REQUIREMENT → Copy out, from the entries below, each line holding the string "that".

TASK DATA →
________________________________________
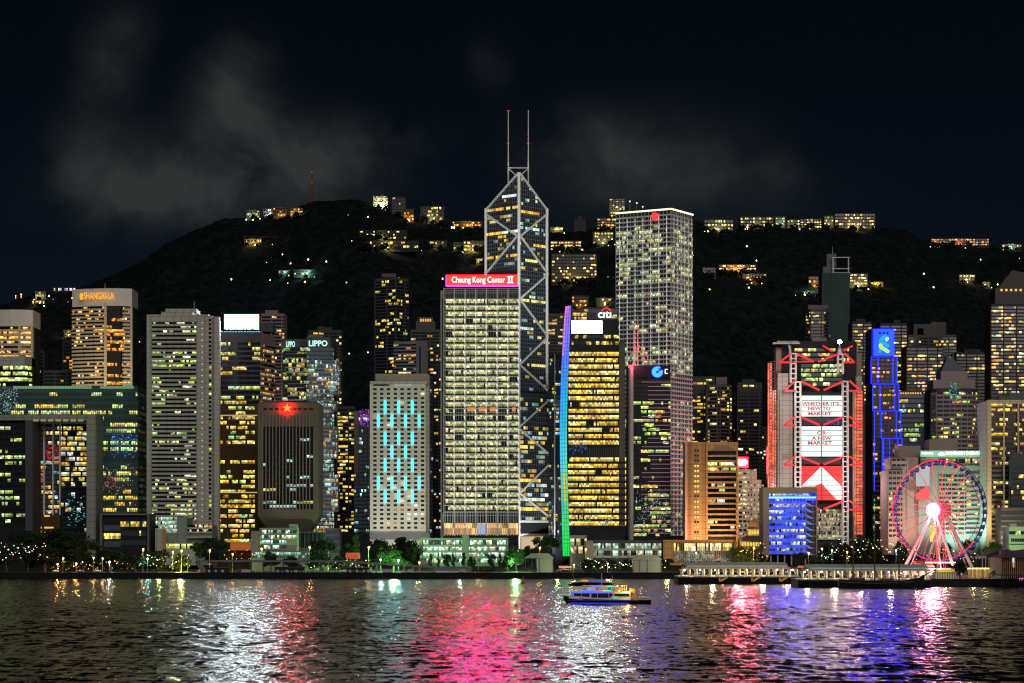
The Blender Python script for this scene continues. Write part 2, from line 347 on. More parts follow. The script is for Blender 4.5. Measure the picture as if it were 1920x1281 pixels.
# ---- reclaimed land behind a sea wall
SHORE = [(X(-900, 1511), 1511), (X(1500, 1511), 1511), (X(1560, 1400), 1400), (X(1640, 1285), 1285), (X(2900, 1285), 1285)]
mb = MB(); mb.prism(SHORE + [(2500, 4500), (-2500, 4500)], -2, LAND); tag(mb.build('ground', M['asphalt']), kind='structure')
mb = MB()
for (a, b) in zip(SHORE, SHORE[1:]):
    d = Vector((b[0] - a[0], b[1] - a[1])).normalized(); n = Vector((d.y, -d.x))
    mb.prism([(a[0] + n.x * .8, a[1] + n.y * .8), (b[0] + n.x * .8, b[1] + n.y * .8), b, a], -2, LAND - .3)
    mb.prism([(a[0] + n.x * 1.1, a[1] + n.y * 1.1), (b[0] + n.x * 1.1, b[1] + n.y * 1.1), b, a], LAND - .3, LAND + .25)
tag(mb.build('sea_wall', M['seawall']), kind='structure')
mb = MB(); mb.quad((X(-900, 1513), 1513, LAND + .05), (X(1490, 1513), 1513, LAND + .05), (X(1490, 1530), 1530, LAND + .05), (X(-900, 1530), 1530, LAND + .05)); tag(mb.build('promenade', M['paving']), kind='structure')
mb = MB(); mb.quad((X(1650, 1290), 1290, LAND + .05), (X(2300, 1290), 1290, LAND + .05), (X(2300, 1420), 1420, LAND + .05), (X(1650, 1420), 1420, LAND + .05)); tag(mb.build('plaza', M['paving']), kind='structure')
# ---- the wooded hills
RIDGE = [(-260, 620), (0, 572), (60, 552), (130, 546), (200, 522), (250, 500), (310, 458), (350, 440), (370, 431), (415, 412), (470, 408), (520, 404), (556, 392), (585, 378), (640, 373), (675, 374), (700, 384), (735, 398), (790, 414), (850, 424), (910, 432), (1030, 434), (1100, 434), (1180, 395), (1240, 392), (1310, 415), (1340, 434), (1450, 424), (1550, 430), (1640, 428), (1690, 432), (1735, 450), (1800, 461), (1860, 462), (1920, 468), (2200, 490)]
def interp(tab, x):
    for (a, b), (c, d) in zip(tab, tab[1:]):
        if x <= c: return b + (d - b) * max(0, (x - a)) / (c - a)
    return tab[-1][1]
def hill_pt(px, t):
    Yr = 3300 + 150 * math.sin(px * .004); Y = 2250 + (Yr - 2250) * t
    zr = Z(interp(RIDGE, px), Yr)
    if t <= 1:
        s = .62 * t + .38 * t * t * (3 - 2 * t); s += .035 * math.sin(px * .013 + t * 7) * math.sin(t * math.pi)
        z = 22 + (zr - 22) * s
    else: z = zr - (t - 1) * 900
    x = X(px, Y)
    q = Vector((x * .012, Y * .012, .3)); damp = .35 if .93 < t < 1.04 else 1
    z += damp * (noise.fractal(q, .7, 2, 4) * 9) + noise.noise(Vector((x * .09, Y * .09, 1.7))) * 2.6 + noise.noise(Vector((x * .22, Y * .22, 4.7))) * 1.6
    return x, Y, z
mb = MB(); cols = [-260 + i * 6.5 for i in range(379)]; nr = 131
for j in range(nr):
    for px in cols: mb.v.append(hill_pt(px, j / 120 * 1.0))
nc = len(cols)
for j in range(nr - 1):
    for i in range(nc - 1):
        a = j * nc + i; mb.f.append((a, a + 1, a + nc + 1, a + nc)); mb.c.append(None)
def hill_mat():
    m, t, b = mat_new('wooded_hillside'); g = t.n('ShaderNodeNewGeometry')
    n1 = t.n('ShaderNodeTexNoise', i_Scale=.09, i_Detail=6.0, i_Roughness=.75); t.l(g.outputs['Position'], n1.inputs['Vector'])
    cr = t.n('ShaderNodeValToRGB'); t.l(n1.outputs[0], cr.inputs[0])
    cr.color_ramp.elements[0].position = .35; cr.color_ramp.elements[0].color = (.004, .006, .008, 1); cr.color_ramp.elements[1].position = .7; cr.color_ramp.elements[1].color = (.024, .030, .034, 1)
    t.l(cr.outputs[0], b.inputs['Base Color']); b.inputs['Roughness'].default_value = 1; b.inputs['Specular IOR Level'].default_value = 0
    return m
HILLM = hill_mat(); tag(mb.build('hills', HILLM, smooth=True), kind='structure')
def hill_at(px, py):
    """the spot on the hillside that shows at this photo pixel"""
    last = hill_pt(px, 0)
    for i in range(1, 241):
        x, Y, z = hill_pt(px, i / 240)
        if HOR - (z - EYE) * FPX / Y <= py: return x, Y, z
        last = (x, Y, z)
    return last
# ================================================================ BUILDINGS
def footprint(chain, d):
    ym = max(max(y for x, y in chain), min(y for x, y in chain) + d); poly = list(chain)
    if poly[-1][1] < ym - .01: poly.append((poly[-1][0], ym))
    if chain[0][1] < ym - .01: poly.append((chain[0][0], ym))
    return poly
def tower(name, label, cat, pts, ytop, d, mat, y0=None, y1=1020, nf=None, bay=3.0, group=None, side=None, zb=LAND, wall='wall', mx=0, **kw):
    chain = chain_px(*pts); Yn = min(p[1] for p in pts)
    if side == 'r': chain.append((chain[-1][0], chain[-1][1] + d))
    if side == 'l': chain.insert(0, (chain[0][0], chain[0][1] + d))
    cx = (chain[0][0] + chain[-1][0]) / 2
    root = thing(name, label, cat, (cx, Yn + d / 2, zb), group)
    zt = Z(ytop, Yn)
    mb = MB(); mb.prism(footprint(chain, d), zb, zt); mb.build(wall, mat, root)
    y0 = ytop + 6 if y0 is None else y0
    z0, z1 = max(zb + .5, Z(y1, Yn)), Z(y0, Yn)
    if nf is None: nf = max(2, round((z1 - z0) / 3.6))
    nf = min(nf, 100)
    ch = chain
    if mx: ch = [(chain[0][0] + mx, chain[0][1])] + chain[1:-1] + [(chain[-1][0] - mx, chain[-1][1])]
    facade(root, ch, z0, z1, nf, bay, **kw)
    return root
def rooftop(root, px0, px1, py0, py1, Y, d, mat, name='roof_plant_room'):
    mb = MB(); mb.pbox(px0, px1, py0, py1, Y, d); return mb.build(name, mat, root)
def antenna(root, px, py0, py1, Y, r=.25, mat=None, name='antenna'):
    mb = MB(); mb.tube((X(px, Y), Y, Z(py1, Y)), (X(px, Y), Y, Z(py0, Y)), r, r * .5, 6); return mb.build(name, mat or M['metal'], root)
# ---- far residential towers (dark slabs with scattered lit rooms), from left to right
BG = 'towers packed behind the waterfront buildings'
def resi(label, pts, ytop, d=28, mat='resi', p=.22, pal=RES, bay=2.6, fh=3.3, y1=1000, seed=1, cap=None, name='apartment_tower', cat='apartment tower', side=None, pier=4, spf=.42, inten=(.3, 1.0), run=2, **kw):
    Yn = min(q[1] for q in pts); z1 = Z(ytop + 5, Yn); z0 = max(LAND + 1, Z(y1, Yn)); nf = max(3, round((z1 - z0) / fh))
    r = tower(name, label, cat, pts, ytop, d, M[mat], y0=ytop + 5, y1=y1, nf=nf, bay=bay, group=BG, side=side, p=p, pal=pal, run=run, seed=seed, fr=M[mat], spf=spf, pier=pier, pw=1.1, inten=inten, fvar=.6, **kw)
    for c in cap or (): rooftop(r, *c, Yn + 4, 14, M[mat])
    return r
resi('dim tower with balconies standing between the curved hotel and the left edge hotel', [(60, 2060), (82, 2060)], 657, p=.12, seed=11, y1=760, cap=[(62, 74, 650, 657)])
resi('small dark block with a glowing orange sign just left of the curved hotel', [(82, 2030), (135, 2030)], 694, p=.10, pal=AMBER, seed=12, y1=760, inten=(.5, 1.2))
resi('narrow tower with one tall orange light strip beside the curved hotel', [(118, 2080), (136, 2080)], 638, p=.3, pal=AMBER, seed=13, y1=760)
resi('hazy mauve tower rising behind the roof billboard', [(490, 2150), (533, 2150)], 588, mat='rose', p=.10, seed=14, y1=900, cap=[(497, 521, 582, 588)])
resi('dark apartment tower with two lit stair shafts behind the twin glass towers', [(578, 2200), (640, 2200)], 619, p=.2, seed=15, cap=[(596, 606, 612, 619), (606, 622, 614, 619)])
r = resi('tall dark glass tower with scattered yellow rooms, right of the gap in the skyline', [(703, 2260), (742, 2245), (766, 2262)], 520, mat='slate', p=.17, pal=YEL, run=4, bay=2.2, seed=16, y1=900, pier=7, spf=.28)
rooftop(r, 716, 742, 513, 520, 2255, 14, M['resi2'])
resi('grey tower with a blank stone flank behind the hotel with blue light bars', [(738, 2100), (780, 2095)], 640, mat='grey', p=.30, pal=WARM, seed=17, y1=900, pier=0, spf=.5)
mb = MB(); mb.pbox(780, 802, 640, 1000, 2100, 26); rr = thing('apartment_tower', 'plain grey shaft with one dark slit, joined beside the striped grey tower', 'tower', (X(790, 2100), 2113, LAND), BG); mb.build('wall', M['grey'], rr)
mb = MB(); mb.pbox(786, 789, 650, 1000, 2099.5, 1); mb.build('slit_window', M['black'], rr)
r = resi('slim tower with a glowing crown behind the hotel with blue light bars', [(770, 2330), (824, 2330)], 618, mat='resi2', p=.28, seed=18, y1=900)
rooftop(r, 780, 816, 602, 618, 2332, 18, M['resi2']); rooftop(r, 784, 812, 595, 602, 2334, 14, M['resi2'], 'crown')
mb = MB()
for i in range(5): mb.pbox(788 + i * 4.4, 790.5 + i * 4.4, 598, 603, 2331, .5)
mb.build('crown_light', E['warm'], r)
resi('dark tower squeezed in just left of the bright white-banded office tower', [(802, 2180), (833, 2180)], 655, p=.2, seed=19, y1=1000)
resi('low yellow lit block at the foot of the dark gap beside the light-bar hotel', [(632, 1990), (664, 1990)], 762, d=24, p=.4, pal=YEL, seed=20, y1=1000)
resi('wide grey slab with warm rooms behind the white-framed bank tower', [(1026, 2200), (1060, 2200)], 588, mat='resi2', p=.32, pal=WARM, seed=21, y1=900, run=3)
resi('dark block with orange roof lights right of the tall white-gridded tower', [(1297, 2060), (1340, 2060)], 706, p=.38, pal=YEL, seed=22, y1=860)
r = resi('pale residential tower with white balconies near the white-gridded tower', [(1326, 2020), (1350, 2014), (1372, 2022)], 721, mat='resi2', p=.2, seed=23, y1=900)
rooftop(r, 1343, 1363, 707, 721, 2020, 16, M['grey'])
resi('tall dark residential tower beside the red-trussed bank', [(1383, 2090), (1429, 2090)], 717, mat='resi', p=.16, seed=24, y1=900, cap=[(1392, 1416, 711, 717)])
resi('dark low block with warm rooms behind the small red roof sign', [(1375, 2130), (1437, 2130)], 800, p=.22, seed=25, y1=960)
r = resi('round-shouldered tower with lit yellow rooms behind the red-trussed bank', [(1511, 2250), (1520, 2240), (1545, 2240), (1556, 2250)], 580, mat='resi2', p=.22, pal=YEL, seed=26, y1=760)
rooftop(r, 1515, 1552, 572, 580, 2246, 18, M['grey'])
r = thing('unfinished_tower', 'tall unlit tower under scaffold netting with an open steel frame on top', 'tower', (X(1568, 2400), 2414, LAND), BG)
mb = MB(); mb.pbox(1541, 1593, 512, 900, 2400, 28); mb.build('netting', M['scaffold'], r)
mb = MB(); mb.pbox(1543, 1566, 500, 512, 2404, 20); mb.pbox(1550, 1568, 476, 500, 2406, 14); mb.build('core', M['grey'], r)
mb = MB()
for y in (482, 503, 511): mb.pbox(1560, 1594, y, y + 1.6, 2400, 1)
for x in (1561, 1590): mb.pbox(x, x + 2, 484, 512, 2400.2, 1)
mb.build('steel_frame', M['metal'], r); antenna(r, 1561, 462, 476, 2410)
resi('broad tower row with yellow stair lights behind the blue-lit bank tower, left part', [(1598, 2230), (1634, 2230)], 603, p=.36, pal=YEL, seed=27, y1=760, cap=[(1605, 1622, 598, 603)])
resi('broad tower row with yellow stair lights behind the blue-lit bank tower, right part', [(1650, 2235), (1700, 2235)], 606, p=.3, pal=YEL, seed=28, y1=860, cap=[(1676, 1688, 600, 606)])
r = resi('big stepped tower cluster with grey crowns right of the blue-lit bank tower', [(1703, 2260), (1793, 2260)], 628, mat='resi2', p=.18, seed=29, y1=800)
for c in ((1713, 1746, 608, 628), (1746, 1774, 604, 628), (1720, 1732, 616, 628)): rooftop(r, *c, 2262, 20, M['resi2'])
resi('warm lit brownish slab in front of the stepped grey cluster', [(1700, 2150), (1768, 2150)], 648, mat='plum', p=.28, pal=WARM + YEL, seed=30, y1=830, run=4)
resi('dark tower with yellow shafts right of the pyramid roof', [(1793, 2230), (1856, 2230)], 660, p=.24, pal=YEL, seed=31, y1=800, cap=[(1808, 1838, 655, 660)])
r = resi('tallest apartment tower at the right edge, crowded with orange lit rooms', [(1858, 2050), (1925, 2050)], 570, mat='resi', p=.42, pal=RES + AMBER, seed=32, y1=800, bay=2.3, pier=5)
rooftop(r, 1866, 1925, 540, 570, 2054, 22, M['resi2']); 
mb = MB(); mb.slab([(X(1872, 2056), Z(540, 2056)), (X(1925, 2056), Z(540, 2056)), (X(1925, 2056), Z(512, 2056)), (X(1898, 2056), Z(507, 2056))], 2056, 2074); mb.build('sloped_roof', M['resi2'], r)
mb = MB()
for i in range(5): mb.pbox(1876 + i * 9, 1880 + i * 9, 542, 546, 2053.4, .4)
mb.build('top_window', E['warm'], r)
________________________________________
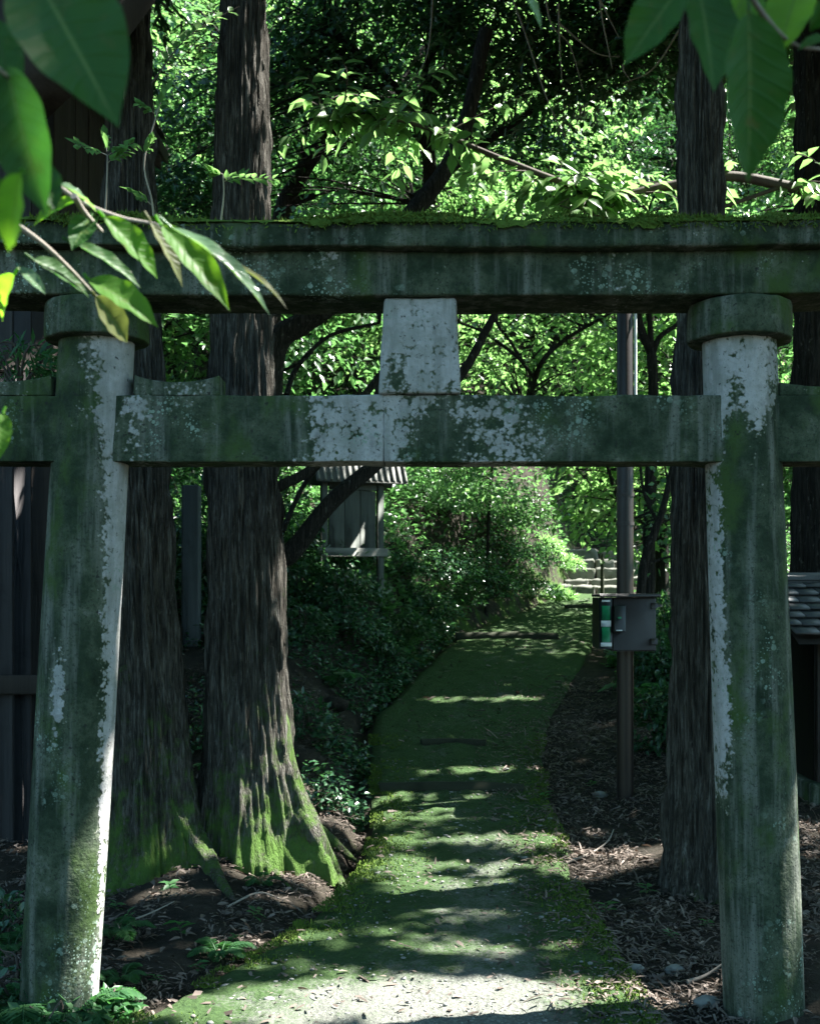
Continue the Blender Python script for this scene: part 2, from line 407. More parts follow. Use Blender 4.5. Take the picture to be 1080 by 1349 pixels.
________________________________________
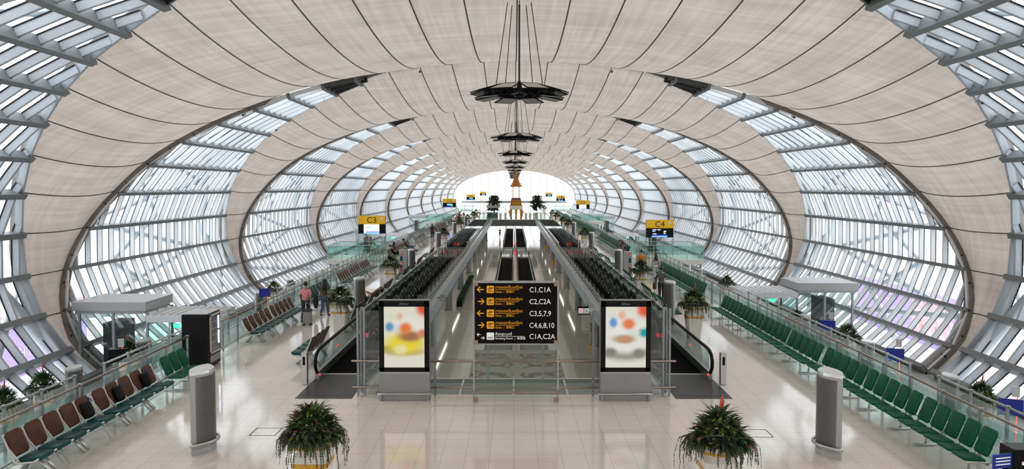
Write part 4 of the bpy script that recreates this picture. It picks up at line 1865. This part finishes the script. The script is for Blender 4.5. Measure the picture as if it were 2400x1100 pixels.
________________________________________
THE RESULT →
    """the spot on the hillside that shows at this photo pixel"""
Write part 4 of the bpy script that recreates this picture. It picks up at line 1865. This part finishes the script. The script is for Blender 4.5. Measure the picture as if it were 2400x1100 pixels.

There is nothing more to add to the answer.